Making punishment fit the crime: a tough task
ONE OF THE TOUGHEST tasks facing any judge is the fixing of a sentence that appropriately deals with the crime and the criminal.
And nowhere, we submit, is the task more difficult nor the opinions more diverse than when the task involves dealing with "white collar" crime and offences committed by juveniles.
Canadian courts have tended to be far more lenient than those in some other countries, and particularly those south of the Canada-U.S. border, where we observe the absurdity of multiple life sentences.
But that may be changing, in the wake of two highly publicized sentences, the first involving a teenaged girl who orchestrated the murder of a popular teen she wrongly perceived to be a rival for her boyfriend's affections.
There was pretty uniform applause when Superior Court Justice Ian Nordheimer rejected the idea of sentencing the girl the public then knew only as "M.T." as a young offender, thereby forever protecting her identity and removing any supervision (much less incarceration) after seven years.
Instead, he gave Melissa Todorovic, who was 14 when the boyfriend fatally stabbed Stefanie Rengel, a life sentence without eligibility for parole for seven years (dating from the time of arrest), the maximum provided by the Criminal Code for a young offender who is sentenced as an adult. Harsh as the penalty might seem to be, it's still well short of the mandatory 25 years of parole ineligibility for adults found guilty of firstdegree murder.
In the circumstances, the sentence was appropriate. However, the case did illustrate what we see as the most glaring flaw in the Youth Criminal Justice Act (YCJA).
It strikes us as passing strange that recent moves to reduce judicial discretion by legislating mandatory minimum sentences for some types of crimes aren't accompanied by moves to relax some mandatory court rules that are clearly not in the public interest.
Nowhere is that more obvious than in the way both the YJCA and the predecessor Young Offenders Act approached the issue of identification. Under both Acts, the media is forever banned from identifying the offender, no matter how heinous the crime nor how frequent the offences.
Surely there would be little or no harm and much potential benefit from an amendment that would allow judges to permit identification, following a conviction, in instances where the disclosure is sought by the Crown, defence or the media. And we think that for those convicted of violent crimes committed when they are 16 or 17, disclosure of the offender's identity should be almost mandatory.
As for the "white collar" criminal, none has won more public sympathy than Livent founder Garth Drabinsky, who last week was given a much longer sentence (seven years) than some had expected, albeit far less than he would have received had the trial taken place in the U.S. (And one there may yet be faced, for the same offence of "bookcooking.")
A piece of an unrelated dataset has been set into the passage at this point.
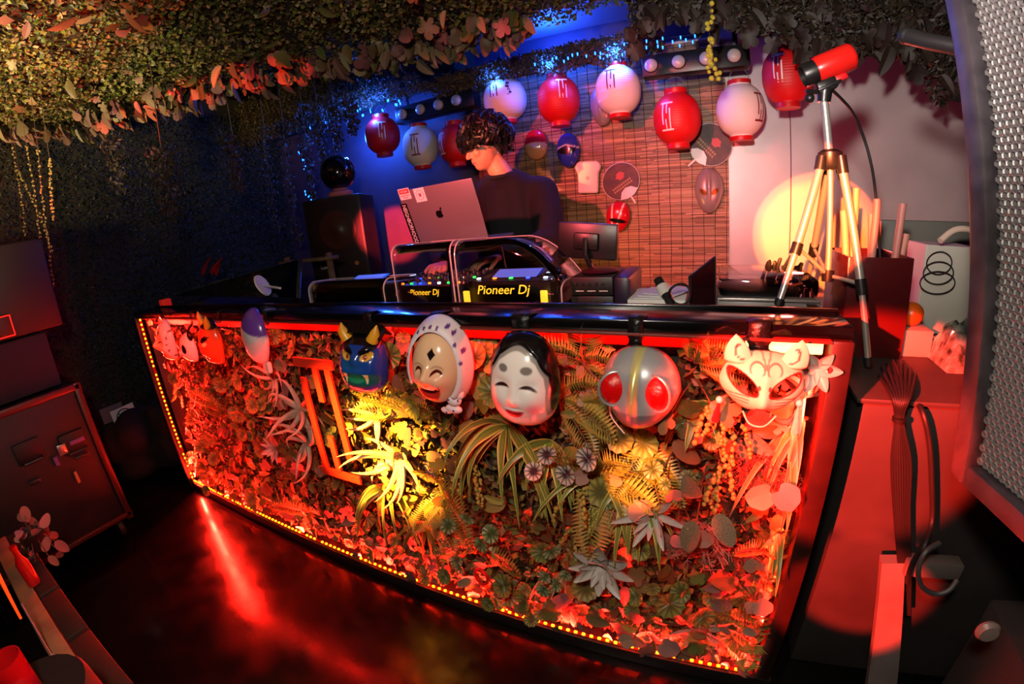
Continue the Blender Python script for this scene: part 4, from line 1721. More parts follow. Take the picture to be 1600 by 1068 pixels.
def lantern(px, py, wpx, hpx, kind, logo, label, Y=1.60, tilt=0.0, extra=False):
    c = P(px, py, Y=Y)
    wd = (P(px + wpx / 2, py, Y=Y) - P(px - wpx / 2, py, Y=Y)).length
    dist = (c - CAM).length
    rv = ray(px, py)
    # true width across the line of sight
    wd = wd * abs(rv.y) / math.hypot(rv.x, rv.y) if False else wpx * dist / 700.0
    ht = hpx * dist / 700.0
    R_, Hh = wd / 2, ht / 2
    t = thing('paper_lantern', label, 'lantern', T(c.x, c.y, c.z) @ RY(tilt), 'paper lanterns above the booth')
    cap = 0.12 * Hh

    def rad(z):
        zz = z / (Hh - cap)
        return max(R_ * (1 - abs(zz) ** 2.3) ** 0.5, 0.0) * 0.93 + R_ * 0.07
    prof = []
    N_ = 22
    for i in range(N_ * 3 + 1):
        u = -1 + 2 * i / (N_ * 3)
        z = u * (Hh - cap)
        r = rad(z)
        r = max(r, R_ * 0.46)
        prof.append((r * (1 - (0.010 if i % 3 == 0 else 0.0)), z))
    b = MB()
    b.lathe(prof, 40)
    b.build('paper_body', M_lred if kind == 'red' else M_lwhite, t, local=True)
    for s in (-1, 1):
        b = MB()
        rr = R_ * 0.48
        z0 = s * (Hh - cap)
        b.lathe([(rr * 0.99, z0 - s * 0.004), (rr, z0), (rr, z0 + s * cap * 0.9), (rr * 0.9, z0 + s * cap), (rr * 0.8, z0 + s * cap * 0.8)] if s > 0 else
                [(rr * 0.8, z0 + s * cap * 0.8), (rr * 0.9, z0 + s * cap), (rr, z0 + s * cap * 0.9), (rr, z0), (rr * 0.99, z0 - s * 0.004)], 32)
        b.build('rim', M_lcap, t, local=True)
    b = MB()
    b.tube([(R_ * 0.42 * math.cos(a), 0, Hh + R_ * 0.55 * math.sin(a) - 0.004) for a in [PI * k / 14 for k in range(15)]], 0.0016, 5)
    b.tube([(0, 0, Hh + R_ * 0.55), (0, 0, Hh + R_ * 0.55 + 0.10)], 0.0012, 4)
    b.build('wire_handle', M_wire, t, local=True)
    # printed mark, curved with the paper: two end bars and four uprights
    face = math.atan2(CAM.y - c.y, CAM.x - c.x)

    def patch(u0, u1, v0, v1, lift=1.012):
        mb = MB()
        n1, n2 = max(2, int(abs(u1 - u0) * 8)), max(3, int(abs(v1 - v0) * 14))

        def f(a, d):
            u = u0 + (u1 - u0) * a
            v = v0 + (v1 - v0) * d
            z = v * 0.46 * Hh
            an = face + logo[0] + u * 0.34
            r = rad(z) * lift
            return (r * math.cos(an), r * math.sin(an), z + logo[1] * Hh)
        mb.grid(f, n1, n2)
        return mb
    mk = M_mwhite if kind == 'red' else M_mred
    b = MB()
    o_ = None
    for nm, q in (('mark_bar', (-0.85, 0.85, 0.88, 1.0)), ('mark_bar', (-0.85, 0.85, -1.0, -0.88)), ('mark_upright', (0.38, 0.55, -0.88, 0.55)),
                  ('mark_upright', (-0.55, -0.38, -0.55, 0.88)), ('mark_upright', (-0.13, 0.02, -0.88, -0.2)), ('mark_upright', (0.0, 0.15, 0.2, 0.88))):
        q = (q[0], q[1], q[2], q[3])
        patch(q[0], q[1], q[2], q[3]).build(nm, mk, t, local=True)
    if extra:
        rg = random.Random(3)
        for k in range(7):
            for j in range(3):
                u = 1.5 + 0.16 * k * 0.6 + rg.uniform(-0.25, 0.25)
                v = 0.9 - 0.27 * k + rg.uniform(-0.1, 0.1)
                patch(u, u + rg.choice((0.10, 0.35)), v, v + rg.choice((0.05, 0.18))).build('brush_stroke', M_mink, t, local=True)
    return t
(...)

We suspect there will never be any consensus as to the appropriate sentence for an accounting fraud that propelled a theatre company onto the global stage while ultimately leading to its demise.
The trial judge, Superior Court Justice Mary Lou Benotto, said she had taken into account the contributions to society made by Mr. Drabinsky and his partner, Myron Gottlieb (who got six years) but no one was above the law and the sentence was a message to "those in business and the community ... that this will be the court's response to corporate fraud."
Interestingly, the sentences were almost what the Crown was seeking (eight to 10 years) and far beyond the defence lawyers' proposal of two years' house arrest. And they average out to the 6.5 years Conrad Black received for his convictions in the U.S. for fraud and obstructing justice.
Appropriately, the sentences were far short of that meted out to Bernard Lawrence "Bernie" Madoff, the former financier who admitted to defrauding thousands of investors of billions of dollars through the operation of a 'Ponzi' scheme that has been called the largest investor fraud ever committed by a single person.
Breaking the normal rule that a guilty plea will reduce your penalty, the New York court gave the 71-year-old fraud artist the maximum 150 years the law allowed.
Without a doubt, such sentences win public approval. But are they really required?
Clearly, there's little likelihood than any of Messrs. Madoff, Drabinsky and Gottlieb will even have an opportunity to reoffend, and shorter sentences would at least have minimized the number of taxpayer dollars needed to house them.
While there's obviously a need to deter other would-be fraud artists, the problem is that since none of them expects to get caught, the length of a "loser's" jail term will strike them as irrelevant.
Politically attractive as they might be, long sentences meted out as retribution for high-profile but non-violent crime will likely do little more than further pilfer the public purse.